• [GIVEN INSTRUCTION]: Exactly and only the lines from the line holding "Write part 3" to the end of the records should be reproduced. Leave pictures out.

Records with scene code:
········
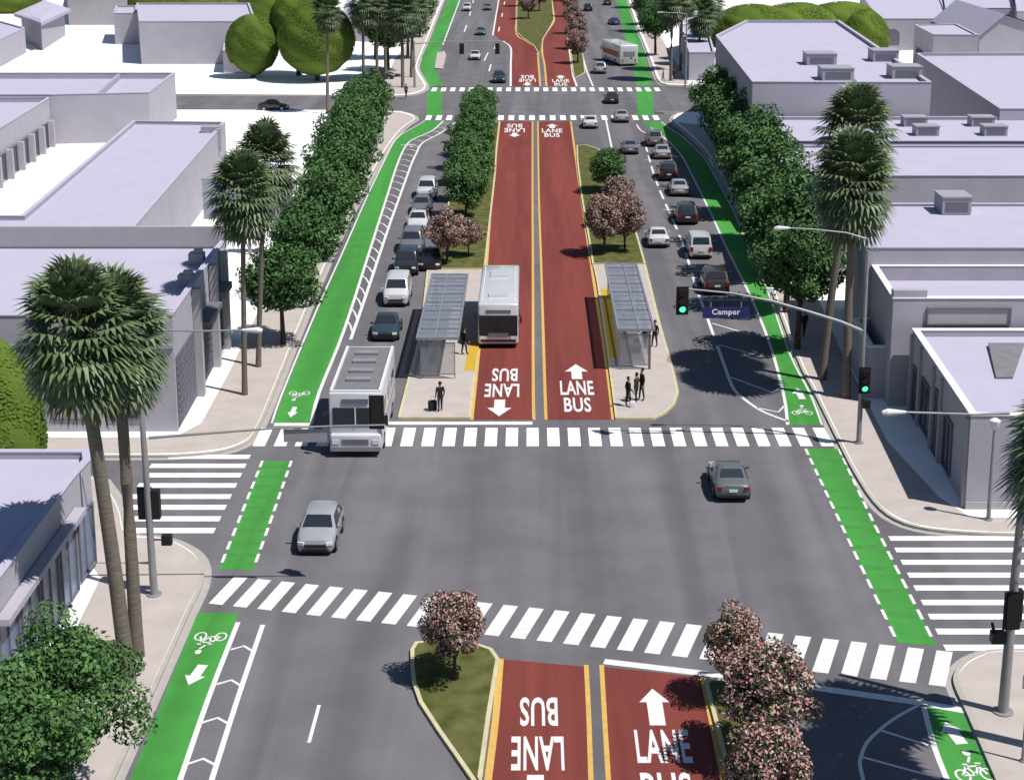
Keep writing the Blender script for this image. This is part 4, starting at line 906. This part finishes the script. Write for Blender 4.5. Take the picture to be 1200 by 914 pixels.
def bus(label, x, y, L, rot=0., away=False, W=2.6, H=3.0):
    p = P(x, y); d = Vector((-sin(rot), cos(rot), 0)); c = p+d*L/2; t = thing('bus', label, 'bus', (c.x, c.y, .012), (0 if away else pi)+rot, 'city buses')
    h = L/2; body = PT['white']
    rbox('body', body, t, -W/2, W/2, -h, h, .3, H, .14)
    mb = MB(); mb.box((0, 0, .28), (W*.94, L*.96, .2)); mb.build('skirt', m_black, t)
    mb = MB(); mb.box((0, h+.0, 1.55), (W*.95, .05, 1.36)); o = mb.build('windscreen', mat('bus_windscreen_glass', (.012, .014, .018), .45, .1, 1, spec=.4), t)
    mb = MB(); mb.box((0, h+.03, 1.6), (.05, .03, 1.1)); mb.build('divider', m_black, o)
    mb = MB(); mb.box((0, h+.0, 2.48), (W*.62, .05, .22)); mb.build('destination_display', m_trim, t)
    for s in (1, -1):
        mb = MB(); mb.box((s*.98, h+.01, .74), (.36, .06, .2)); mb.build('headlight', m_hl, t)
        mb = MB(); mb.box((s*1.05, -h-.01, .9), (.16, .05, .4)); mb.build('tail_light', m_tl, t)
        mb = MB(); mb.box((s*(W/2+.16), h-.1, 1.9), (.12, .14, .42)); mb.beam((s*(W/2), h-.1, 2.25), (s*(W/2+.18), h-.08, 2.15), .05, .05); mb.build('mirror', m_black, t)
        n = 6
        for k in range(n):
            y0 = -h+.7+k*(L-1.4)/n; mb = MB(); mb.box((s*(W/2+.002), y0+(L-1.4)/n/2, 1.75), (.04, (L-1.4)/n-.12, .95)); mb.build('side_window', m_cglass, t)
    mb = MB(); mb.box((0, h+.01, .55), (W*.86, .07, .16)); mb.build('bumper', m_black, t)
    mb = MB(); mb.box((0, h+.01, .95), (W*.5, .06, .2)); mb.build('grille', m_trim, t)
    mb = MB(); mb.box((0, -h-.0, 1.9), (W*.62, .05, .8)); mb.build('rear_window', mat('bus_rear_glass', (.2, .2, .22), .2), t)
    mb = MB(); mb.box((.35, -h-.02, 1.3), (.35, .05, .22)); mb.build('rear_vent', m_trim, t)
    for yy, ln in ((h-2.0, .9), (-h+2.8, 1.6)):
        mb = MB(); mb.box((0, yy, H+.06), (1.3, ln, .14)); mb.build('roof_hatch', body, t)
    mb = MB()
    for s in (-1, 1): mb.box((s*(W/2-.25), 0, H+.005), (.04, L*.9, .03))
    mb.build('roof_rail', m_lum, t)
    wheels(t, W, (h-2.4, -h+2.6)); return t
bus('white city bus standing in the left red bus lane beside the shelter', 584, 409, 10.3)
bus('white city bus turning by the far crossing, seen from behind', 737, 78, 10, .25, True, 3.0, 3.3)
# motorhome
p = P(417, 536); L = 8.6; W = 2.75; H = 3.45
t = thing('motorhome', 'boxy white motorhome with grey ribbed roof stopped on the far crosswalk', 'motorhome', (p.x, p.y+L/2, .012), pi)
h = L/2; wh = mat('motorhome_panel', (.50, .50, .54), .45, .05, 1, coat=.3)
rbox('body', wh, t, -W/2, W/2, -h, h-.25, .35, H, .08)
rbox('bonnet', wh, t, -W/2+.04, W/2-.04, h-.9, h, .35, 1.25, .12)
mb = MB(); mb.box((0, 0-.1, H+.02), (W-.42, L-1.0, .06)); mb.build('roof_panel', mat('ribbed_grey_roof', (.15, .15, .165), .8, .1, 3), t)
mb = MB()
for s in (1, -1): mb.box((s*(W/2-.1), -.1, H+.05), (.12, L-.7, .1))
mb.box((0, h-.42, H+.05), (W-.1, .14, .1)); mb.build('roof_rail', m_lum, t)
for yy in (-2.6, -1.1, .6, 2.1):
    mb = MB(); mb.box((0, yy, H+.12), (1.3, .5, .14)); mb.build('roof_vent', mat('roof_vent_grey', (.2, .2, .22), .7), t)
mb = MB(); mb.box((0, h-.24, 2.15), (W*.86, .05, 1.0)); o = mb.build('windscreen', m_cglass, t)
mb = MB(); mb.box((0, h-.2, 2.15), (.06, .04, 1.0)); mb.build('divider', m_lum, o)
mb = MB(); mb.box((0, h-.22, 3.0), (W*.5, .05, .25)); mb.build('marker_panel', m_trim, t)
mb = MB(); mb.box((0, h+.01, .85), (W*.5, .05, .28)); mb.build('grille', m_trim, t)
mb = MB(); mb.box((0, h+.03, .48), (W*.96, .14, .24)); mb.build('bumper', m_pole, t)
for s in (1, -1):
    mb = MB(); mb.box((s*1.05, h+.01, .85), (.34, .05, .24)); mb.build('headlight', m_hl, t)
    mb = MB(); mb.box((s*(W/2+.24), h-.1, 2.0), (.2, .12, .55)); mb.tube([(s*W/2, h-.3, 2.4), (s*(W/2+.24), h-.12, 2.35), (s*(W/2+.24), h-.12, 2.2)], .025, 6); mb.build('mirror', m_black, t)
    for y0, y1 in ((-3.2, -1.8), (-.9, .4), (1.4, 2.5)):
        mb = MB(); mb.box((s*(W/2+.003), (y0+y1)/2, 2.2), (.04, y1-y0, .7)); mb.build('side_window', m_cglass, t)
    mb = MB(); mb.box((s*(W/2+.003), 0, 1.35), (.03, L*.85, .1)); mb.build('side_stripe', m_trim, t)
wheels(t, W, (h-1.6, -h+2.2), .42)

# ================================================================ SHELTERS
m_slat = mat('smoked_roof_glazing', (.22, .24, .29), .2, .12, 2, spec=.5, coat=.3, alpha=.62)
m_steel = mat('shelter_steel', (.24, .245, .28), .5, .08, 2, metal=.3)
def shelter(label, x0, x1, yf, yr, hz=2.55, mirror=1):
    """x0,x1: front roof corners; yf,yr: ground lines of the front and rear ends"""
    Yf, Yr = Yof(yf), Yof(yr); yroof = yf
    Xa = P(x0, 398, hz).x; Xb = P(x1, 398, hz).x
    c = ((Xa+Xb)/2, (Yf+Yr)/2); t = thing('bus_shelter', label, 'bus shelter', (c[0], c[1], .15), 0, 'bus shelters'); W = (Xb-Xa)/2; L = (Yr-Yf)/2
    mb = MB()
    for s in (1, -1): mb.box((s*W, 0, hz), (.12, 2*L+.12, .16)); mb.box((0, s*L, hz), (2*W-.12, .12, .16))
    mb.box((mirror*W*.15, 0, hz+.0), (.1, 2*L-.12, .12)); n = 15
    for k in range(1, n): mb.box((0, -L+2*L*k/n, hz+.02), (2*W-.12, .07, .07))
    fr = mb.build('roof_frame', m_steel, t)
    for k in range(n):
        mb = MB(); mb.box((0, -L+2*L*(k+.5)/n, hz+.0), (2*W-.14, 2*L/n-.09, .03), M=Matrix.Rotation(.05*(-1)**k, 3, 'X')); mb.build('roof_glass', m_slat, fr)
    for y in (-L+.15, -L/3, L/3, L-.15):
        mb = MB(); mb.tube([(mirror*W*.75, y, 0), (mirror*W*.75, y, hz)], .055, 8); mb.tube([(mirror*W*.75, y, hz-.5), (0, y, hz-.08)], .035, 6); mb.build('post', m_steel, t)
    g = mat('clear_shelter_glass', (.35, .38, .42), .1, .05, 1, trans=.6, alpha=.45)
    for y in (-L+.1, L-.1):
        mb = MB(); mb.box((0, y, 1.25), (2*W*.8, .04, 1.9)); pn = mb.build('end_panel', g, t)
        mb = MB(); mb.box((0, y, 2.22), (2*W*.84, .06, .06)); mb.box((0, y, .28), (2*W*.84, .06, .06)); mb.box((-W*.82, y, 1.1), (.06, .06, 2.2)); mb.box((W*.82, y, 1.1), (.06, .06, 2.2)); mb.build('frame', m_steel, pn)
    mb = MB(); mb.box((mirror*W*.8, 0, 1.3), (.04, 2*L*.9, 1.8)); mb.build('back_panel', g, t)
    for y in (-L*.5, L*.4):
        mb = MB(); mb.box((mirror*W*.35, y, .45), (.42, 1.8, .06)); 
        for q in (-.7, .7): mb.box((mirror*W*.35, y+q, .21), (.3, .07, .42))
        mb.build('bench', m_trim, t)
    return t
shelter('bus shelter with slatted glass roof on the left platform beside the white bus', 489, 537, 447, 366, mirror=-1)
shelter('bus shelter with slatted glass roof on the right platform next to the yellow strip', 726, 769, 436, 352, mirror=1)

# ================================================================ SIGNALS, LAMPS
m_off = mat('unlit_lens', (.06, .012, .01), .4, .1, 5); m_offa = mat('unlit_amber_lens', (.09, .04, .006), .4, .1, 5)
m_go = mat('lit_green_lens', (.02, .7, .2), .4, .02, 2, emit=(.05, 1., .35, 2.2)); m_dim = mat('unlit_green_lens', (.006, .05, .02), .4)
def sighead(parent, c, lit=True, face=-1, s=1.):
    """three-lens head; face -1 looks at the camera"""
    x, y, z = c; mb = MB(); mb.box((x, y, z), (.42*s, .24*s, 1.25*s)); mb.box((x, y-face*.02, z), (.62*s, .05*s, 1.45*s)); h_ = mb.build('signal_head', m_blk, parent)
    for k, m in enumerate((m_off, m_offa, m_go if lit else m_dim)):
        zz = z+(.4-.4*k)*s; mb = MB(); mb.tube([(x, y+face*.12*s, zz), (x, y+face*.15*s, zz)], .155*s, 16); mb.build('lens', m, h_)
        v = MB(); pts = []
        for q in range(9):
            a = pi*q/8; pts.append((x+.18*s*cos(a), zz+.18*s*sin(a)))
        v.add([(a, y+face*.12*s, b) for a, b in pts]+[(a, y+face*.34*s, b) for a, b in pts], [(i, i+1, i+10, i+9) for i in range(8)]); v.build('visor', m_blk, h_)
    return h_
def streetpole(label, bx, by, height, r=.14, name='traffic_signal', cat='traffic signal', group=None, lean=0.):
    b = P(bx, by); t = thing(name, label, cat, (b.x, b.y, .13), 0, group)
    mb = MB(); mb.tube([(0, 0, 0), (0, 0, .06)], r*1.9, 12); mb.tube([(0, 0, .05), (lean*.3, 0, height*.4), (lean, 0, height)], [r, r*.85, r*.55], 12); mb.build('pole', m_pole, t, smooth=50); return t, b
def lamparm(t, b, pts_px, by, r=.05):
    Y = Yof(by); out = []
    for x, y in pts_px:
        z = zat(by, y); q = P(x, y, z); out.append(Vector((q.x-b.x, 0, z-.13)))
    mb = MB(); mb.tube(out, [r*1.2]+[r*.8]*(len(out)-1), 8); a = mb.build('lamp_arm', m_pole, t, smooth=60)
    e = out[-1]; s = -1 if out[-1].x < out[0].x else 1
    mb = MB(); mb.tube([(e.x-s*.05, 0, e.z), (e.x+s*.25, 0, e.z), (e.x+s*.6, 0, e.z), (e.x+s*.78, 0, e.z-.02)], [.05, .09, .13, .07], 10); mb.build('luminaire', m_lum, t); return out
# right far corner signal
t, b = streetpole('signal pole on the far right corner with green lights, blue street sign and lamp arm', 1006, 522, 10.6)
lamparm(t, b, [(1015, 280), (992, 273), (955, 269), (925, 267.5)], 522)
arm = []
for x, y in ((1011, 388), (985, 377), (950, 366), (905, 353), (860, 344), (797, 338)):
    z = zat(522, y); q = P(x, y, z); arm.append(Vector((q.x-b.x, 0, z-.13)))
mb = MB(); mb.tube(arm, [.1, .09, .08, .07, .055, .045], 8); mb.build('mast_arm', m_pole, t, smooth=60)
z = zat(522, 352); q = P(799.5, 352, z); sighead(t, (q.x-b.x, -.1, z-.13), True, -1, 1.05)
z = zat(522, 444); q = P(1011.5, 444, z); sighead(t, (q.x-b.x+.02, -.28, z-.13), True, -1, 1.0)
z = zat(522, 470); mb = MB(); mb.box((.25, -.25, z-.2), (.4, .3, .42)); mb.build('pedestrian_signal', m_blk, t)
z = zat(522, 366); q = P(850.5, 366, z); z -= .13; X = q.x-b.x
mb = MB(); mb.box((X, -.08, z), (2.45, .05, .58)); sg = mb.build('street_sign', mat('sign_blue', (.022, .022, .12), .5, .05, 2), t)
mb = MB(); mb.box((X-.8, -.04, z+.38), (.05, .04, .35)); mb.box((X+.8, -.04, z+.38), (.05, .04, .35)); mb.build('bracket', m_pole, sg)
me = text_mesh('Camper'); me.materials.append(mat('sign_white', (.75, .75, .78), .5)); o = link('lettering', me, sg); o.location = (X, -.112, z+.01); o.scale = (1.48, .40, 1); o.rotation_euler = (pi/2, 0, 0)
z = zat(522, 343); q = P(902, 343, z); mb = MB(); mb.box((q.x-b.x, 0, z+.02), (.36, .2, .22)); mb.tube([(q.x-b.x+.1, 0, z-.5), (q.x-b.x, 0, z)], .04); mb.build('camera_housing', m_lum, t)
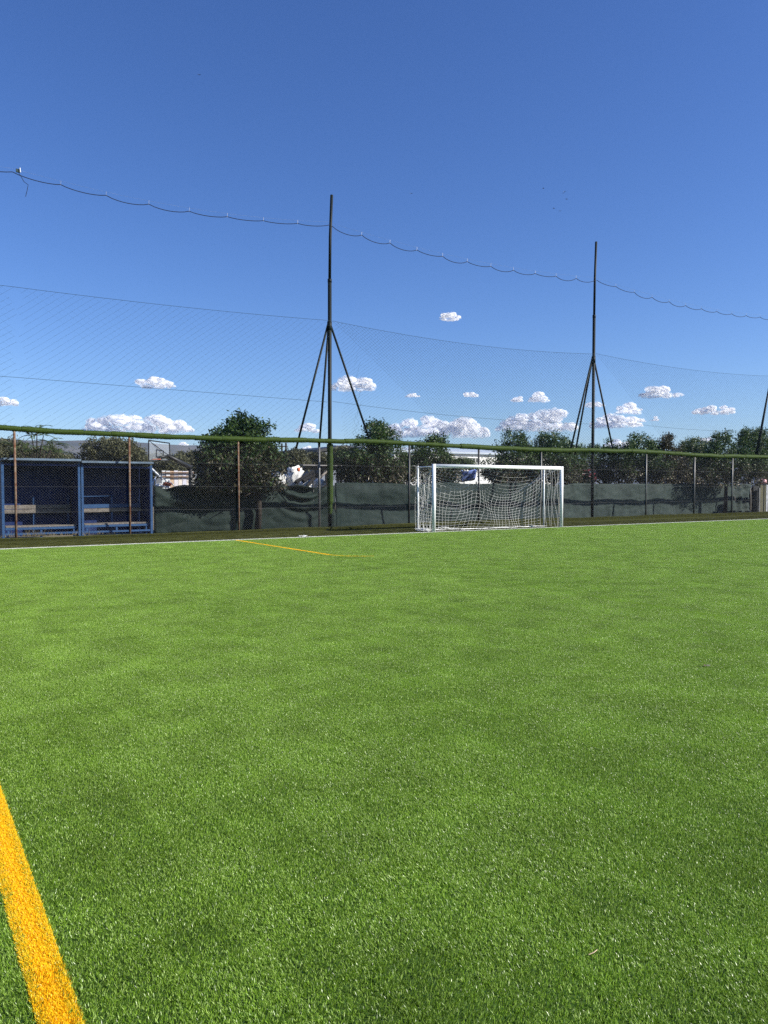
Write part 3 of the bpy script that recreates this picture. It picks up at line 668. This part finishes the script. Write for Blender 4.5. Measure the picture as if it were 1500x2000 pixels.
# feathery tree over the left dugout
def feather(label, Y, px, seed):
    rd = random.Random(seed); rng = np.random.default_rng(seed); b0 = at(px, 1000, Y); b0.z = -.03; e = empty('feathery_tree', b0, label, 'tree')
    top = at(px, 850, Y); t = MB(); fork = b0.lerp(top, .55); t.tube([b0, fork], [.06, .05], 7); t.build('trunk', M_bark, e, True)
    V = []; F = []
    tips = [at(q, z, Y+rd.uniform(-.5, .5)) for q, z in ((72, 838), (50, 868), (40, 878), (95, 862), (108, 868), (62, 850), (80, 872), (30, 872), (100, 885), (62, 884), (85, 850), (112, 885))]
    for tp in tips:
        t = MB(); t.tube([fork, fork.lerp(tp, .55)+Vector((0, 0, .12)), tp], [.03, .02, .012], 5); t.build('branch', M_bark, e, True)
        for f_ in range(5):
            a = rd.uniform(0, 6.28); d = Vector((math.cos(a), math.sin(a)*.8, rd.uniform(.1, .9))).normalized(); L_ = rd.uniform(.35, .62); q = tp.copy()
            for s in range(13):
                q = q + d*L_/13; d = (d + Vector((0, 0, -.085))).normalized(); sd = d.cross(Vector((0, 0, 1))).normalized(); up = sd.cross(d)
                for sg in (-1, 1):
                    ld = (sd*sg + d*.45 - Vector((0, 0, .25))).normalized(); l = .15*(1-.045*s)*rd.uniform(.8, 1.1); wv = d*.020
                    i = len(V); V += [q, q+ld*l*.5+wv+up*.005, q+ld*l, q+ld*l*.5-wv+up*.005]; F += [(i, i+1, i+2), (i, i+2, i+3)]
    o = np_mesh('crown', np.array([tuple(v) for v in V]), np.array(F), M_leafA); C.objects.link(o); o.parent = e; o.location = -e.location
feather('feathery tree with drooping fronds rising above the left dugout', 25.2, 72, 5)

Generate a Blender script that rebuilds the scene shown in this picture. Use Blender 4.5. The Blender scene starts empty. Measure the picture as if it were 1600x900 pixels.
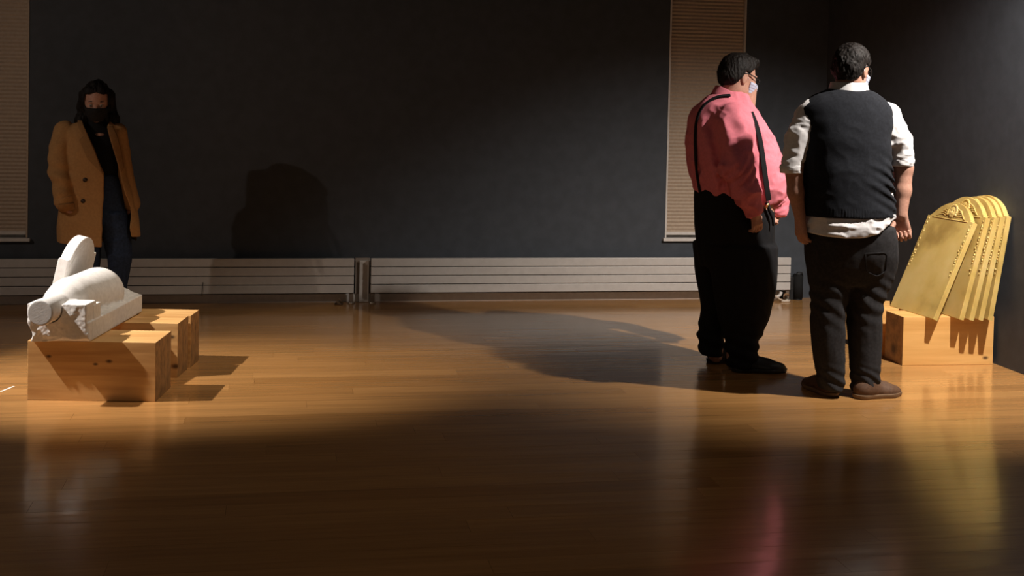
········
• [WRITTEN SOLUTION]:
Write part 3 of the bpy script that recreates this picture. It picks up at line 668. This part finishes the script. Write for Blender 4.5. Measure the picture as if it were 1500x2000 pixels.
# feathery tree over the left dugout
def feather(label, Y, px, seed):
    rd = random.Random(seed); rng = np.random.default_rng(seed); b0 = at(px, 1000, Y); b0.z = -.03; e = empty('feathery_tree', b0, label, 'tree')
    top = at(px, 850, Y); t = MB(); fork = b0.lerp(top, .55); t.tube([b0, fork], [.06, .05], 7); t.build('trunk', M_bark, e, True)
    V = []; F = []
    tips = [at(q, z, Y+rd.uniform(-.5, .5)) for q, z in ((72, 838), (50, 868), (40, 878), (95, 862), (108, 868), (62, 850), (80, 872), (30, 872), (100, 885), (62, 884), (85, 850), (112, 885))]
    for tp in tips:
        t = MB(); t.tube([fork, fork.lerp(tp, .55)+Vector((0, 0, .12)), tp], [.03, .02, .012], 5); t.build('branch', M_bark, e, True)
        for f_ in range(5):
            a = rd.uniform(0, 6.28); d = Vector((math.cos(a), math.sin(a)*.8, rd.uniform(.1, .9))).normalized(); L_ = rd.uniform(.35, .62); q = tp.copy()
            for s in range(13):
                q = q + d*L_/13; d = (d + Vector((0, 0, -.085))).normalized(); sd = d.cross(Vector((0, 0, 1))).normalized(); up = sd.cross(d)
                for sg in (-1, 1):
                    ld = (sd*sg + d*.45 - Vector((0, 0, .25))).normalized(); l = .15*(1-.045*s)*rd.uniform(.8, 1.1); wv = d*.020
                    i = len(V); V += [q, q+ld*l*.5+wv+up*.005, q+ld*l, q+ld*l*.5-wv+up*.005]; F += [(i, i+1, i+2), (i, i+2, i+3)]
    o = np_mesh('crown', np.array([tuple(v) for v in V]), np.array(F), M_leafA); C.objects.link(o); o.parent = e; o.location = -e.location
feather('feathery tree with drooping fronds rising above the left dugout', 25.2, 72, 5)

Generate a Blender script that rebuilds the scene shown in this picture. Use Blender 4.5. The Blender scene starts empty. Measure the picture as if it were 1600x900 pixels.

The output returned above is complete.